Não é a primeira vez que Cajazeiras se sente no direito ou no dever de defender o fechamento das comportas do Boqueirão. No início da década de 1990 participei, como Chefe de Gabinete da Prefeitura (gestão Zerinho), de severo embate com autoridades de Sousa e irrigantes de São Gonçalo neste sentido.
Veja-se que o problema não é novo, mas agora pode não ser tão favorável a Cajazeiras. Por três razões. Uma delas já está mencionada lá no início. Com a transposição, o risco de faltar água para abastecimento praticamente não existe. Os outros dois são o preço da água e o objetivo do uso.
Sobre preço, outro dia se divulgou que a conta de energia da Paraíba com o serviço de transposição era de R$23 milhões. Lógico que a maior parte dessa conta diz respeito ao serviço do Eixo Leste, que tem entrada por
Monteiro e garante o abastecimento de Campina Grande. O dado, porém, é importante para se saber porque se pede a liberação de água de transposição, já que o desembolso vai sair dos impostos de todos os paraibanos.
O objetivo da transposição é a garantia de segurança hídrica para a região. No entanto, projetos de irrigação de maior porte ganham autorização para o uso de águas da transposição. Todavia, com compromisso de pagamento geralmente assumidos por governo estaduais.
Então é preciso cuidado na hora de se reivindicar água da transposição. Os pequenos irrigantes são importantes, mas quem paga a conta? Em muitas regiões do Nordeste também já se descobriu que às margens de cursos perenizados as águas dá transposição são desvirtuados para o plantio de cachaça no bucho de muita gente em faustas piscinas.
O o que isso tem a ver com o problema de agora?
Tem que Cajazeiras não dispõe de nenhum projeto para uso das águas do São Francisco a não ser no abastecimento. Não conta com nenhum projeto de irrigação por menor que seja. Nada.
Pode-se alegar que não existem terras apropriadas. Talvez. Mas nem organizando pequenos irrigantes ao longo do Rio Piranhas? E por que não um projeto de agroindústria? E por que não um grande projeto turístico?
Essas perguntas deveriam mexer com os políticos e os empresários da cidade.
Se continuar sem projetos de desenvolvimento com base na transposição, Cajazeiras vai ficar sem argumento para reclamar a liberação de água. A não ser discurso de político em busca de voto. Perde para a região de Sousa e o Rio Grande do Norte.

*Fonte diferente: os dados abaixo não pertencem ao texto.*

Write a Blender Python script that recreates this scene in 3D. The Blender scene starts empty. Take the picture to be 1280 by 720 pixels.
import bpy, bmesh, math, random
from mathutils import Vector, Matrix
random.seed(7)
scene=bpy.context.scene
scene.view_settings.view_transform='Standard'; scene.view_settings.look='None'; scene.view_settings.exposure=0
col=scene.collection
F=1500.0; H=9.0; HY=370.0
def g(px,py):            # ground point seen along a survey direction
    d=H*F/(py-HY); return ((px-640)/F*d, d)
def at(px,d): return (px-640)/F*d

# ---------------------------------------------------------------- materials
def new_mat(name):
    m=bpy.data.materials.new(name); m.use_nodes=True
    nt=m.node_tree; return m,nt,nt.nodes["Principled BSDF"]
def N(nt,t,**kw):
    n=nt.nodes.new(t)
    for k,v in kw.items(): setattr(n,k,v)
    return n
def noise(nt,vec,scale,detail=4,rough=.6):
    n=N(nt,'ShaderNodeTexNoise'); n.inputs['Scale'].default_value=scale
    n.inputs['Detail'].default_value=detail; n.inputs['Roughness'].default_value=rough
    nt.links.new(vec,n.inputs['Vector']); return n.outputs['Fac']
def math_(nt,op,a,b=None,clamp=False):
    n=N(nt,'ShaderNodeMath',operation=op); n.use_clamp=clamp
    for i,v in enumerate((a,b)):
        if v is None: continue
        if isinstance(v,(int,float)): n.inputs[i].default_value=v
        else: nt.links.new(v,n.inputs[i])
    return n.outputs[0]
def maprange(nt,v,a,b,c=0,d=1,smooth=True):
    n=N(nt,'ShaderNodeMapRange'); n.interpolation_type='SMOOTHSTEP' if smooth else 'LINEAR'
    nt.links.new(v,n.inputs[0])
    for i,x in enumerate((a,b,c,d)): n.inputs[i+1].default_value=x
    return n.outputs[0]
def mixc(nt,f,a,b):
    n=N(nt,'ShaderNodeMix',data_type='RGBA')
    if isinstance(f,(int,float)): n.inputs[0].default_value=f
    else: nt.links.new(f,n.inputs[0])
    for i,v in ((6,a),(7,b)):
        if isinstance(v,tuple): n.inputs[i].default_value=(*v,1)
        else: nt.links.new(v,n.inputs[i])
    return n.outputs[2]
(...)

Reparando bem a situação de agora, vale lembrar o velho militante de quase todas as boas causas de Cajazeiras, Abdiel de Souza Rolim, que definia a cidade como um grande pote d’água por ser rodeada por açudes e não aproveitar as águas para seu desenvolvimento.
É pena, mas talvez Cajazeiras tenha desenvolvido, especialmente suas lideranças, a síndrome do pote d’água.